## start

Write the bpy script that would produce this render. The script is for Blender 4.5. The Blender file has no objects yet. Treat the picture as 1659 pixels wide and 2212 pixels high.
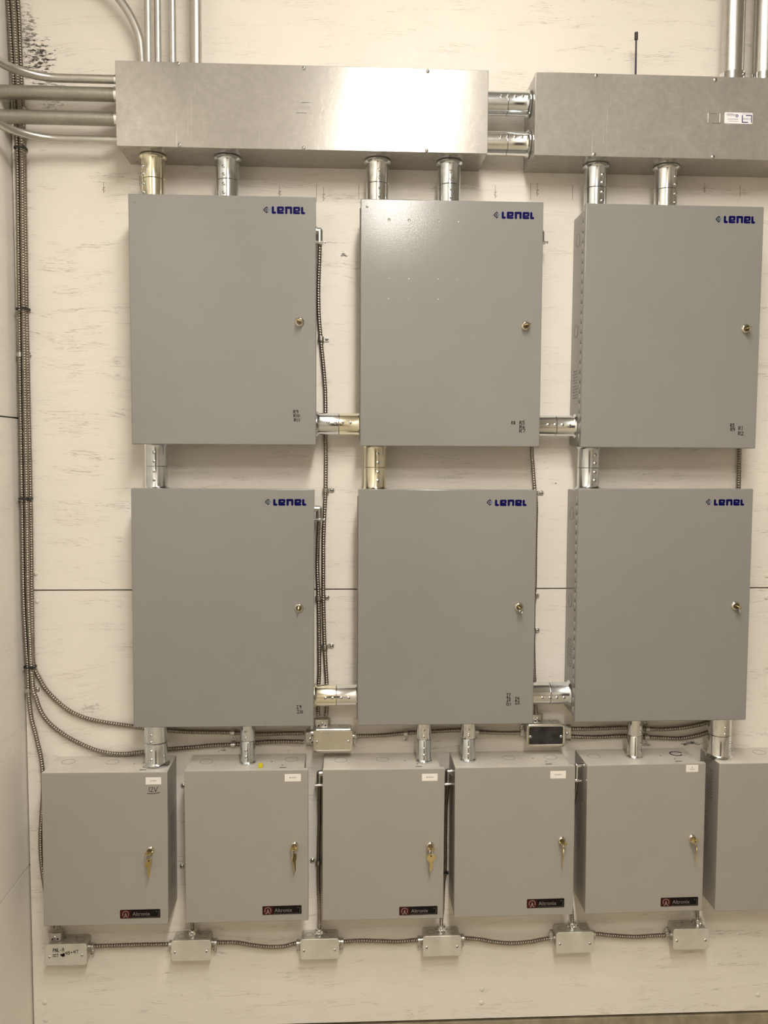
import bpy, bmesh, math, random
from mathutils import Matrix, Vector
random.seed(7)
C = bpy.context.scene.collection
scn = bpy.context.scene
PI = math.pi

# ------------------------------------------------------------------ camera
W, H = 1659.0, 2212.0
FPX = 1825.3
CAM = Vector((-0.1846, -2.2689, 1.5482))
YAW, PITCH, ROLL = 0.0486, 0.068227, 0.004338
sy, cy, sp, cp = math.sin(YAW), math.cos(YAW), math.sin(PITCH), math.cos(PITCH)
FW = Vector((sy*cp, cy*cp, -sp)); R0 = Vector((cy, -sy, 0)); U0 = R0.cross(FW)
RV = R0*math.cos(ROLL) + U0*math.sin(ROLL); UV = -R0*math.sin(ROLL) + U0*math.cos(ROLL)
cam = bpy.data.cameras.new('camera'); camo = bpy.data.objects.new('camera', cam); C.objects.link(camo)
M = Matrix((RV, UV, -FW)).transposed().to_4x4(); M.translation = CAM
camo.matrix_world = M
cam.sensor_fit = 'VERTICAL'; cam.sensor_height = 24.0; cam.lens = 24.0*FPX/H
cam.clip_start = 0.02; cam.clip_end = 50
scn.camera = camo

# ------------------------------------------------------------------ world, lamps, exposure
wd = bpy.data.worlds.new('world'); scn.world = wd; wd.use_nodes = True
wd.node_tree.nodes['Background'].inputs[0].default_value = (1, 0.93, 0.82, 1)
wd.node_tree.nodes['Background'].inputs[1].default_value = 0.0
scn.view_settings.view_transform = 'Standard'
scn.view_settings.look = 'None'
scn.view_settings.gamma = 1.0
scn.view_settings.exposure = 2.58
scn.view_settings.use_curve_mapping = False
LAMP_X = 0.09                      # the fixtures run away from the wall, one behind the other
LAMPS = [(LAMP_X, -0.84, 1.6), (LAMP_X, -1.68, 9.0), (LAMP_X, -2.50, 13.0), (LAMP_X+.04, -3.60, 15.0)]
CEIL = 3.22
FLO = -0.22
LAMP_Z = 3.14
LAMP_COL = (1.0, 0.950, 0.882)

# measured positions (metres; x right, wall face at y = 0, z up from the floor)
XL = -1.037                        # face of the left wall
DL, DC, DT = 0.1316, 0.1233, 0.1351   # front faces of large cabinets, small cabinets, troughs
LW, LH = 0.457, 0.610
CW, CH = 0.3186, 0.4053

def U(px, py, d=0.0):
    """point at distance d in front of the back wall seen at that place of the photograph"""
    v = FW + RV*((px-W/2)/FPX) + UV*((H/2-py)/FPX)
    t = (-d-CAM.y)/v.y
    return CAM + v*t

# ------------------------------------------------------------------ materials
def new_mat(name):
    m = bpy.data.materials.new(name); m.use_nodes = True
    nt = m.node_tree; b = nt.nodes['Principled BSDF']
    return m, nt, b
def N(nt, t, **k):
    n = nt.nodes.new(t)
    for a, v in k.items():
        if a in n.inputs.keys() if False else False: pass
        setattr(n, a, v)
    return n
def mapped(nt, scale, coord='Object'):
    tc = nt.nodes.new('ShaderNodeTexCoord'); mp = nt.nodes.new('ShaderNodeMapping')
    mp.inputs['Scale'].default_value = scale
    nt.links.new(tc.outputs[coord], mp.inputs[0]); return mp.outputs[0]
def noise(nt, vec, scale, detail=3, rough=0.55, dist=0.0):
    n = nt.nodes.new('ShaderNodeTexNoise'); n.inputs['Scale'].default_value = scale
    n.inputs['Detail'].default_value = detail; n.inputs['Roughness'].default_value = rough
    n.inputs['Distortion'].default_value = dist
    nt.links.new(vec, n.inputs['Vector']); return n.outputs['Fac']
def ramp(nt, fac, stops):
    r = nt.nodes.new('ShaderNodeValToRGB'); el = r.color_ramp.elements
    while len(el) < len(stops): el.new(0.5)
    for e, (p, c) in zip(el, stops):
        e.position = p; e.color = (c, c, c, 1) if isinstance(c, (int, float)) else (*c, 1)
    nt.links.new(fac, r.inputs[0]); return r.outputs[0]
def math_(nt, op, a, b=None, clamp=False):
    n = nt.nodes.new('ShaderNodeMath'); n.operation = op; n.use_clamp = clamp
    for i, v in enumerate((a, b)):
        if v is None: continue
        if isinstance(v, (int, float)): n.inputs[i].default_value = v
        else: nt.links.new(v, n.inputs[i])
    return n.outputs[0]
def mix(nt, fac, a, b):
    n = nt.nodes.new('ShaderNodeMix'); n.data_type = 'RGBA'
    for i, v in ((0, fac), (6, a), (7, b)):
        if isinstance(v, (int, float)): n.inputs[i].default_value = v
        elif isinstance(v, tuple): n.inputs[i].default_value = (*v, 1)
        else: nt.links.new(v, n.inputs[i])
    return n.outputs[2]
def bump(nt, b, h, strength, dist=0.001):
    n = nt.nodes.new('ShaderNodeBump'); n.inputs['Strength'].default_value = strength
    n.inputs['Distance'].default_value = dist
    nt.links.new(h, n.inputs['Height']); nt.links.new(n.outputs[0], b.inputs['Normal'])

def plain(name, col, rough=0.5, metal=0.0, spec=0.5, nscale=0, amt=0.06):
    m, nt, b = new_mat(name)
    b.inputs['Base Color'].default_value = (*col, 1); b.inputs['Roughness'].default_value = rough
    b.inputs['Metallic'].default_value = metal; b.inputs['Specular IOR Level'].default_value = spec
    if nscale:
        v = mapped(nt, (1, 1, 1)); f = noise(nt, v, nscale, 4)
        lo = tuple(c*(1-amt) for c in col); hi = tuple(min(1, c*(1+amt)) for c in col)
        nt.links.new(ramp(nt, f, [(0.3, lo), (0.7, hi)]), b.inputs['Base Color'])
    return m

def painted_ply(name, col, axis='x', crack=1.0, scuff=False):
    """painted plywood: grain checks running along one horizontal axis, pits, brush marks"""
    m, nt, b = new_mat(name); L = nt.links.new
    tc = nt.nodes.new('ShaderNodeTexCoord'); sep = nt.nodes.new('ShaderNodeSeparateXYZ')
    L(tc.outputs['Object'], sep.inputs[0])
    hx = sep.outputs[0] if axis == 'x' else sep.outputs[1]
    hz = sep.outputs[2]
    cmb = nt.nodes.new('ShaderNodeCombineXYZ'); L(hx, cmb.inputs[0]); L(hz, cmb.inputs[1])
    # wandering grain direction
    w = nt.nodes.new('ShaderNodeTexNoise'); w.inputs['Scale'].default_value = 2.3; w.inputs['Detail'].default_value = 2
    L(cmb.outputs[0], w.inputs['Vector'])
    zz = math_(nt, 'ADD', hz, math_(nt, 'MULTIPLY', math_(nt, 'SUBTRACT', w.outputs['Fac'], 0.5), 0.10))
    g = nt.nodes.new('ShaderNodeCombineXYZ'); L(math_(nt, 'MULTIPLY', hx, 9.0), g.inputs[0]); L(math_(nt, 'MULTIPLY', zz, 210.0), g.inputs[1])
    gn = noise(nt, g.outputs[0], 1.0, 3, 0.5)
    lines = ramp(nt, gn, [(0.0, 0.0), (0.478, 0.0), (0.498, 1.0), (0.518, 0.0)])
    g2 = nt.nodes.new('ShaderNodeCombineXYZ'); L(math_(nt, 'MULTIPLY', hx, 5.0), g2.inputs[0]); L(math_(nt, 'MULTIPLY', zz, 30.0), g2.inputs[1])
    mk = ramp(nt, noise(nt, g2.outputs[0], 1.0, 4, 0.65), [(0.50, 0.0), (0.60, 1.0)])
    g3 = ramp(nt, noise(nt, cmb.outputs[0], 1.7, 2), [(0.36, 0.25), (0.62, 1.0)])
    cr = math_(nt, 'MULTIPLY', math_(nt, 'MULTIPLY', lines, mk), g3)
    # little pits
    vo = nt.nodes.new('ShaderNodeTexVoronoi'); vo.inputs['Scale'].default_value = 16
    L(cmb.outputs[0], vo.inputs['Vector'])
    pit = math_(nt, 'MULTIPLY', math_(nt, 'LESS_THAN', vo.outputs['Distance'], 0.035),
                math_(nt, 'GREATER_THAN', noise(nt, cmb.outputs[0], 9.0, 1), 0.63))
    soft = noise(nt, cmb.outputs[0], 3.0, 5, 0.6)
    base = mix(nt, ramp(nt, soft, [(0.3, 0.0), (0.75, 1.0)]), tuple(c*0.955 for c in col), tuple(min(1, c*1.02) for c in col))
    # rubbed smudges
    sm = ramp(nt, noise(nt, cmb.outputs[0], 11.0, 4, 0.6), [(0.66, 0.0), (0.78, 1.0)])
    base = mix(nt, math_(nt, 'MULTIPLY', sm, 0.22), base, (0.36, 0.29, 0.20))
    base = mix(nt, math_(nt, 'MULTIPLY', cr, 0.78*crack, True), base, (0.20, 0.135, 0.08))
    base = mix(nt, math_(nt, 'MULTIPLY', pit, 0.8), base, (0.05, 0.04, 0.035))
    if scuff:
        for (cx, cz, rx, rz, k) in SCUFFS:
            dx = math_(nt, 'DIVIDE', math_(nt, 'SUBTRACT', hx, cx), rx)
            dz = math_(nt, 'DIVIDE', math_(nt, 'SUBTRACT', hz, cz), rz)
            dd = math_(nt, 'ADD', math_(nt, 'MULTIPLY', dx, dx), math_(nt, 'MULTIPLY', dz, dz))
            fall = math_(nt, 'SUBTRACT', 1.0, dd, True)
            s1 = nt.nodes.new('ShaderNodeCombineXYZ'); L(math_(nt, 'MULTIPLY', hx, 55.0), s1.inputs[0]); L(math_(nt, 'MULTIPLY', hz, 150.0), s1.inputs[1])
            sn = noise(nt, s1.outputs[0], 1.0, 6, 0.75)
            sc = ramp(nt, math_(nt, 'ADD', sn, math_(nt, 'MULTIPLY', fall, 0.22)), [(0.665, 0.0), (0.74, 1.0)])
            base = mix(nt, math_(nt, 'MULTIPLY', math_(nt, 'MULTIPLY', sc, math_(nt, 'GREATER_THAN', fall, 0.01)), k), base, (0.05, 0.042, 0.034))
    L(base, b.inputs['Base Color'])
    b.inputs['Roughness'].default_value = 0.55; b.inputs['Specular IOR Level'].default_value = 0.35
    h = math_(nt, 'SUBTRACT', math_(nt, 'MULTIPLY', soft, 0.5), math_(nt, 'MULTIPLY', cr, 1.2))
    h = math_(nt, 'ADD', h, math_(nt, 'MULTIPLY', gn, 0.35))
    bump(nt, b, h, 0.30, 0.001)
    return m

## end

◆ Brief ◆
Omitting all pictures, restate exactly the lines of the material from its start through the line that contains "PI = math.pi".

◆ Finished task ◆
Write the bpy script that would produce this render. The script is for Blender 4.5. The Blender file has no objects yet. Treat the picture as 1659 pixels wide and 2212 pixels high.
import bpy, bmesh, math, random
from mathutils import Matrix, Vector
random.seed(7)
C = bpy.context.scene.collection
scn = bpy.context.scene
PI = math.pi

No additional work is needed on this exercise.